Im Schlagschatten der Wörter

Alle Begriffe sind frag-würdig. Jeder einzelne Begriff kann in Frage gestellt, kritisiert und neu verstanden werden. Dies setzt aber eine diesen Begriff umgebende Sprache voraus, deren Begriffe als bekannte, nicht in Frage gestellte und deshalb stabile Grössen gesetzt werden. Eine Sprache, deren Begriffe alle gleichzeitig und gleichermassen frag-würdig, das heisst instabil wären, würde, je nach Kontext, als «dadaistisch», «hermetisch» oder «irr» rezipiert werden. Weil demnach Kritik im Wörtergeflecht immer nur einzelne Begriffe meinen kann, werfen die gesetzten, unveränderlichen, kritisierenden Wörter des Sprachumfelds aporetische Schlagschatten. Mag sein, es gibt Methoden, sie klein zu halten – eine schattenlose Sprache jedoch ist sowenig denkbar wie ein schattenloser Mensch.

Je heller einzelne Begriffe in das Licht kritischer Befragung gehoben werden, desto dunkler werden im umgebenden Sprachfeld die Schatten. Darum läuft grundsätzlicher Widerspruch tendenziell immer Gefahr, dogmatisch zu werden: Während man die entscheidenden Termini in möglichst grellem Licht befragt, verschattet sich das umgebende Sprachfeld in immer dunklerer Nacht der Unhinterfragbarkeit.

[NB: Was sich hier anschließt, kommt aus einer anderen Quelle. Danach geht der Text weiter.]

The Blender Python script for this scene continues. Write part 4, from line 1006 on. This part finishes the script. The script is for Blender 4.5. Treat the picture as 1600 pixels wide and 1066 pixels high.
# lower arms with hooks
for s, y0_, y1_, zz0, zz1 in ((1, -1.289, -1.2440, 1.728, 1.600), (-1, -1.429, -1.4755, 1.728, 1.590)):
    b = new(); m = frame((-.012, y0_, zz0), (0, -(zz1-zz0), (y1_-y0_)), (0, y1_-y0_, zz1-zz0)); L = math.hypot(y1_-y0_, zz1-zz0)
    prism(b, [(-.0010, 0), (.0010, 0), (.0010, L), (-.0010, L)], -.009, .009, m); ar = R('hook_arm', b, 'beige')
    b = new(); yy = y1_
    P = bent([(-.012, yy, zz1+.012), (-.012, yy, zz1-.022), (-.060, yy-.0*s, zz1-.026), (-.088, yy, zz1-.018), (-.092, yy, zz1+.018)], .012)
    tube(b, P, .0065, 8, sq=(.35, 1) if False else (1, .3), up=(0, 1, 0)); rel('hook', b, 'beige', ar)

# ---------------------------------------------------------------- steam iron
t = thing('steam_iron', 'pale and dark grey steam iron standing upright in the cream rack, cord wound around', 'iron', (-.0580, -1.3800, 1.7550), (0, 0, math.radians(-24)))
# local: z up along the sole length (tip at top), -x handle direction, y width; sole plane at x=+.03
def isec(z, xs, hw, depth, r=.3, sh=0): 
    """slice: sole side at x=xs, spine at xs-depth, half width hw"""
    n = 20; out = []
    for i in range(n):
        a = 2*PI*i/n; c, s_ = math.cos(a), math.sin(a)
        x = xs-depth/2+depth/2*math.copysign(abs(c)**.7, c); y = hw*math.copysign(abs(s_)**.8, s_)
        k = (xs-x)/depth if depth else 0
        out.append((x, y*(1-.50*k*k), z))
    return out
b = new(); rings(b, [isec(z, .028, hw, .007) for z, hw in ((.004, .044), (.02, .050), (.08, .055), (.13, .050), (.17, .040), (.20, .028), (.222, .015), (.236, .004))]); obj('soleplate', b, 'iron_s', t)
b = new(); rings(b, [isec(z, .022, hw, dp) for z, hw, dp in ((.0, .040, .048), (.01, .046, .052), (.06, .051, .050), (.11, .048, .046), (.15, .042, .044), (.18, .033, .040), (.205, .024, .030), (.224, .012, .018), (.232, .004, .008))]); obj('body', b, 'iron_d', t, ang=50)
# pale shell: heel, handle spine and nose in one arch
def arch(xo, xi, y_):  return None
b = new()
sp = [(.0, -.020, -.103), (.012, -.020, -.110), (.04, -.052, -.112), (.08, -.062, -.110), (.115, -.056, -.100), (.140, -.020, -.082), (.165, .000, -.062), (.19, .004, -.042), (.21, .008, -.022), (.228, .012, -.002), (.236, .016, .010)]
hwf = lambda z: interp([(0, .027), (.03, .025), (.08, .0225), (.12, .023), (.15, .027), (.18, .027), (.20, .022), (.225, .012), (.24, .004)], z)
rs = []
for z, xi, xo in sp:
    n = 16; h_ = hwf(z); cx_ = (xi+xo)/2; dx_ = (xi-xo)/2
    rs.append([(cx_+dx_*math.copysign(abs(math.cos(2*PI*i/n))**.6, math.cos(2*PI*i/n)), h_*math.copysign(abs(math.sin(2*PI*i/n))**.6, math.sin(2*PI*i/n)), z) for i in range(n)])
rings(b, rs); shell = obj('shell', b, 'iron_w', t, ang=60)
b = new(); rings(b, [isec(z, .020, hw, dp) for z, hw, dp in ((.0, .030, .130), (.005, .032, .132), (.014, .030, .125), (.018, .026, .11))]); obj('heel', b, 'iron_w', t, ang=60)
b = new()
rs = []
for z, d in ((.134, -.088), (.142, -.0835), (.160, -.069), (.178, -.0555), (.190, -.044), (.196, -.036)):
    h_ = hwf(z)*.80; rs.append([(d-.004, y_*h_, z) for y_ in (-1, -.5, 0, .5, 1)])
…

Wahre Worte – um die sich Gläubige scharen – liegen immer im Schlagschatten grell beleuchteter frag-würdiger Begriffe, über die geredet wird, gerade weil sie eigentlich nicht gemeint sind. Darum sind die Sprachen der Gläubigen stets uneigentliche Sprachen.

In dem Mass, in dem man aus dem Schatten wahrgesetzter Wörter tritt und sie durch die Veränderung der eigenen Position selbst frag-würdig macht, wird man zum Häretiker. Häresie setzt einen wachen Geist und den Willen voraus, die nicht befohlenen Wege zu gehen. Zum rechten Glauben reicht es, als Schafsnatur im Schlagschatten eines Dogmas zu grasen.

(14.2.1992; 13.10.1998; 22.+29.01.2018)

 

Nachtrag 1

Jedoch: Häresie verhindert Irrtum nicht. Sie ermöglicht bloss das Erkennen der Irrtümer von Schafsnaturen.

(14.2.1992; 13.10.1998)

 

Nachtrag 2

Saftige Weidegründe: Der Herr ist mein Hirte. Ich blöke mit.